Matform purchases Mimaki UJF-7151 Plus direct-to-object LED UV flatbed printer from CMYUK

Jon Tucker and Ian Curling from Matform with a Mimaki UJF-7151 Plus.
Left, Jon Tucker, Sales Manager and Ian Curling, Works Manager

Label manufacturer and engraving expert, Matform has installed a Mimaki UJF-7151 Plus next generation direct-to-object flatbed LED UV printer from CMYUK. The investment replaces a decade-old Mimaki UJF-3042 FX and significantly expands the company’s capabilities and applications reach. 

The 5171 Plus has allowed the company to produce labels far more cost effectively at higher quality and greater speeds. Its printable 710 x510mm bed size has bought with it a slew of benefits. 

“With the 7151Plus, we’re able to produce 8-up artwork, whereas with our old A3 machine we were restricted to 2 or 3. Our investment exposes us to many new opportunities – taking us beyond labels and into the promotional side of the market,” says Jon Tucker, Sales Manager.

“We loved our old Mimaki but obviously, we were restricted by its A3 print size. With the Mimaki 7151 Plus, it’s comfortable enough for a single operator to either load six sheets or a large single one. We no longer have to turn work away,” says Ian Curling, Works Manager. 

The UJF-7151 is geared to high quality on-demand printing at industrial production levels. A digital alternative to traditional screenprinting processes, it offers high speed printing, direct-to-substrates up to 153mm thick and offers precise ink drop placement to 1,200dpi.    

“The fact that it’s such a versatile piece of equipment that can handle a wide variety of substrates, it will attract new customers and with them new applications. The bigger bed allows us to print single large pieces, and place more specific shapes onto it,”  says Jon.  

Matform uses Mimaki’s UV curable LH 100 inks which it previously used with its older machine, but the bonus here is that the ink comes in litre bottles rather than 40ml cartridges, resulting in cost savings and an improved environmental footprint. These inks emit very low levels of VOC (volatile organic compounds) while the curing LED light does not radiate short wavelengths that generate ozone. 
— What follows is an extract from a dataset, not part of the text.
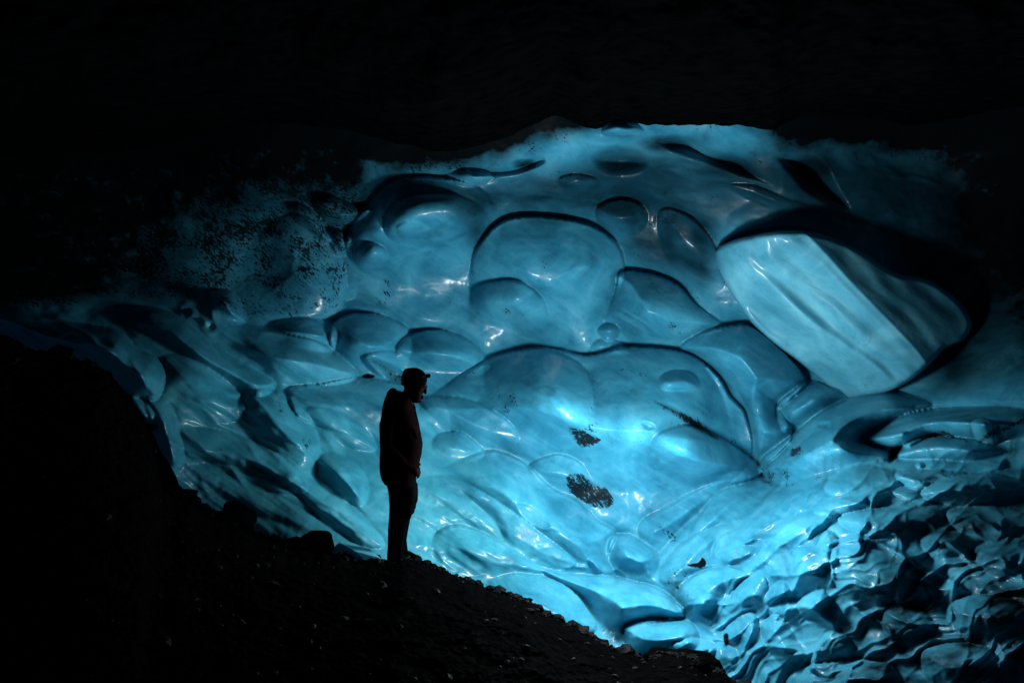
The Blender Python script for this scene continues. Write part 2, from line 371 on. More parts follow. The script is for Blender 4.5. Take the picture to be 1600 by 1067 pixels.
lobe([(676,850),(684,830),(712,821),(742,827),(780,847),(815,869),(850,892),(812,900),(765,913),(728,902),(690,878)], .36, 38, 75, .8)
ridge([(678,843),(690,829),(712,822),(742,828),(780,848),(815,869),(848,891)], .05, 4)
lobe([(760,915),(795,898),(825,897),(862,905),(896,924),(917,948),(930,985),(860,1000),(790,960)], .36, 40, 60, .5)
lobe([(845,890),(885,896),(960,901),(990,909),(1020,916),(1048,932),(1068,962),(1010,975),(960,1000),(915,940)], .35, 40, 60, .5)
lobe([(975,984),(997,971),(1027,967),(1080,972),(1090,1010),(1040,1030),(990,1020)], .28, 25, 90, .5)
lobe([(1044,1012),(1065,1001),(1091,997),(1120,1010),(1100,1040),(1060,1040)], .22, 18, 110, .5)
lobe([(950,850),(962,836),(986,836),(1012,852),(1030,870),(1015,905),(970,902),(950,890)], .30, 28, 80, .6)
lobe([(918,876),(935,868),(952,880),(955,900),(935,898)], .12, 10, 80, .5)
ridge([(918,872),(930,880),(938,896)], .06, 3); ridge([(868,893),(900,885),(925,888)], .05, 3); ridge([(950,895),(965,890),(985,908)], .05, 3)
# --- scour pits and stones frozen in, centre
lobe([(908,720),(917,714),(925,721),(917,727)], -.05, 5); lobe([(1022,718),(1028,714),(1030,724),(1025,730)], -.05, 4)
lobe([(1002,660),(1015,660),(1024,668),(1012,672)], -.08, 5)
# --- right: long smooth tongues
lobe([(1214,636),(1237,612),(1271,596),(1318,622),(1300,640),(1285,650),(1247,669),(1226,676)], .35, 34, 130, .5)
lobe([(1188,720),(1214,698),(1247,673),(1285,643),(1332,621),(1380,610),(1418,617),(1456,631),(1430,655),(1380,669),(1345,690),(1385,702),(1390,717),(1304,733),(1237,757),(1195,745)], .55, 55, 125, .55)
lobe([(1356,688),(1390,661),(1427,645),(1475,638),(1537,636),(1600,640),(1660,660),(1600,690),(1504,684),(1456,681),(1409,700)], .48, 40, 115, .5)
lobe([(1404,714),(1418,693),(1456,681),(1504,684),(1551,695),(1590,704),(1523,720),(1466,716)], .34, 22, 120, .4)
lobe([(1290,700),(1330,690),(1375,700),(1390,716),(1350,722),(1300,722)], .15, 18, 60, .5)
lobe([(1520,660),(1545,657),(1560,690),(1530,690)], .15, 10)
lobe([(1398,680),(1412,674),(1420,678),(1410,684)], .06, 5); lobe([(1432,724),(1440,722),(1442,730),(1434,731)], .06, 4)
lobe([(1278,662),(1286,658),(1296,660),(1294,668),(1280,668)], -.08, 5)
lobe([(1387,716),(1392,702),(1410,696),(1402,712),(1392,722)], -.8, 10)
lobe([(1120,748),(1160,735),(1192,742),(1190,760),(1150,770)], .12, 12, 60, .5)
lobe([(1190,745),(1215,728),(1230,750),(1205,757)], -.12, 8)
lobe([(1400,740),(1450,735),(1520,740),(1600,735),(1600,770),(1500,770),(1430,765)], .22, 22, 100, .5)
lobe([(1440,770),(1480,748),(1550,740),(1610,760),(1600,790),(1520,790),(1470,785)], .25, 22, 110, .5)
# scales climbing to the right
S = [ ([(1000,818),(1043,793),(1085,769),(1124,752),(1155,752),(1130,780),(1090,812),(1040,850),(1010,860)], .34, 30, 125),
 ([(1076,838),(1095,803),(1124,770),(1157,757),(1192,762),(1176,785),(1133,823),(1090,848)], .32, 28, 130),
 ([(1114,866),(1124,840),(1152,825),(1190,787),(1214,769),(1256,750),(1306,738),(1285,765),(1266,795),(1223,818),(1180,866),(1142,890)], .40, 32, 130),
 ([(1214,785),(1223,769),(1247,760),(1258,772),(1240,785),(1222,795)], .18, 12, 120),
 ([(1300,745),(1340,728),(1400,735),(1440,742),(1420,765),(1370,770),(1320,775),(1290,768)], .32, 24, 120),
 ([(1272,800),(1290,785),(1330,770),(1380,760),(1410,775),(1370,790),(1330,805),(1300,806)], .34, 22, 125),
 ([(1395,770),(1430,755),(1480,750),(1540,760),(1560,775),(1500,780),(1440,785)], .30, 22, 110),
 ([(1030,905),(1045,870),(1080,840),(1130,820),(1150,830),(1110,870),(1090,900),(1060,920)], .26, 28, 130),
 ([(1124,872),(1140,860),(1165,852),(1183,858),(1176,878),(1150,890),(1130,888)], .26, 18, 110),
 ([(1055,935),(1075,905),(1105,890),(1140,885),(1165,890),(1185,870),(1204,845),(1237,812),(1285,797),(1313,808),(1266,840),(1225,865),(1195,885),(1165,905),(1140,930),(1120,970),(1080,968)], .50, 36, 125),
 ([(1082,950),(1090,935),(1110,928),(1118,938),(1105,955),(1090,965)], .22, 12, 120),
 ([(1120,960),(1140,930),(1165,905),(1195,900),(1200,940),(1170,955),(1140,975)], .28, 25, 110),
 ([(1195,942),(1203,921),(1218,909),(1232,914),(1236,935),(1215,945)], .34, 14, 110),
 ([(1200,955),(1215,942),(1248,938),(1262,950),(1240,970),(1210,975)], .22, 16, 110),
 ([(1247,942),(1266,926),(1289,921),(1295,945),(1280,965),(1255,965)], .34, 18, 110),
 ([(1230,870),(1250,855),(1275,855),(1290,830),(1310,845),(1300,900),(1250,930),(1235,905)], .22, 30, 120),
 ([(1286,850),(1310,842),(1345,835),(1345,848),(1310,853)], .22, 9, 100),
 ([(1305,855),(1350,840),(1420,870),(1440,930),(1400,960),(1330,940),(1300,900)], .28, 40, 110),
 ([(1310,810),(1360,795),(1420,790),(1470,800),(1460,830),(1400,840),(1340,830)], .32, 28, 110),
 ([(1440,850),(1450,835),(1490,830),(1530,850),(1520,880),(1470,880)], .28, 20, 130),
 ([(1480,800),(1540,790),(1600,800),(1620,830),(1560,840),(1500,830)], .30, 25, 110),
 ([(1520,860),(1570,845),(1640,860),(1640,900),(1560,905)], .28, 25, 110),
 ([(1190,985),(1197,968),(1215,962),(1240,990),(1265,1040),(1240,1050),(1210,1025)], .34, 26, 120),
 ([(1130,990),(1150,965),(1175,955),(1185,975),(1180,1010),(1150,1020)], .24, 20, 110),
 ([(1100,1035),(1120,1005),(1150,1015),(1150,1045),(1125,1060)], .26, 18, 110),
 ([(1265,1045),(1280,1005),(1300,985),(1330,1000),(1330,1040),(1300,1060)], .30, 20, 120),
 ([(1230,1065),(1250,1045),(1290,1035),(1350,1030),(1400,1045),(1400,1100),(1240,1100)], .34, 26, 110),
 ([(1380,960),(1410,945),(1450,960),(1460,990),(1420,1010),(1385,995)], .28, 22, 110),
 ([(1480,950),(1520,930),(1590,940),(1620,980),(1560,1000),(1500,985)], .30, 26, 110),
 ([(1440,1020),(1480,1005),(1540,1010),(1560,1050),(1500,1080),(1450,1060)], .30, 26, 110),
]
for pts, H, R, f in S: lobe(pts, H * .42, R, f, .55)
for pts, h, wd in [
  ([(1010,905),(1012,880),(1025,868),(1060,830),(1100,790)], -.10, 6),
  ([(1155,905),(1140,925),(1122,955),(1100,985)], .07, 4), ([(1190,945),(1160,955),(1130,975),(1105,990)], .07, 4),
  ([(1228,910),(1245,880),(1262,865),(1285,857)], .07, 4), ([(1290,858),(1300,900),(1290,925)], .07, 5),
  ([(1250,940),(1300,975),(1298,990),(1280,1010),(1270,1040),(1255,1062)], .10, 5),
  ([(1180,960),(1175,985),(1165,1010),(1150,1035)], .08, 5), ([(1310,830),(1380,850),(1440,890),(1480,900)], .07, 5),
  ([(1380,845),(1420,870),(1480,905),(1520,930)], .06, 5), ([(1400,900),(1440,905),(1470,920),(1500,915)], .06, 5),
  ([(1440,860),(1470,845),(1500,860),(1520,880),(1560,885)], .07, 5), ([(1320,935),(1350,960),(1380,975),(1400,1000)], .07, 5)]:
    ridge(pts, h, wd)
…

“The print quality is really good at whatever setting. We basically always run our Mimaki on a medium setting that gives excellent results for an industrial finish and the style of labels that we do. This setting works well on raised lettering – say about 2mm high – still with good definition and detail,” says Ian. 

The 7151 Plus comes with process, white and clear inks plus a primer making it highly suited to personalised giftware, bespoke products, control panels., pens, packaging, small to medium format rigid signage, instrumentation and gauge faces, custom components, branded electronic device cases, covers and more. 

Matform uses the white ink to carry out in-house cold embossing. “The ink is quite forgiving. You can adjust the software for levels of opaqueness, you can lay down two coats of white or as many layers as you want. There’s also a varnish option. We’ve had quite a few customers ask us about producing Braille labels  as we have the ability to build layers with the varnish to create a Braille effect,” says Ian. 

The Matform heritage

Matform was founded in 1969, evolving from a traditional screenprinter into a digital industrial labels manufacturer and digital printer. It is also an engraving specialist, migrating from traditional techniques into adopting Trotec laser technology. 

Its in-house capabilities means that Matform attracts a wide variety of work from servicing the home-based inventor to international engineering companies. 

While self-adhesive reverse printed labels on Lexan-style material is a staple, the company is finding that more varied applications are starting to register on the dial. 

Another application area that has gained a great deal of traction at the company is the printing of sequential QR codes. 

Says Jon, “We’re printing unique markings on so many different substrates – we’ve printed codes on wood for restaurants. The point is now whatever customers require we can fulfil it in-house. We now have the capabilities  that allow us to be truly versatile. Word is getting out – yes labels are our main business but we can offer so much more. Whatever a customer requires we make it our business to deliver.”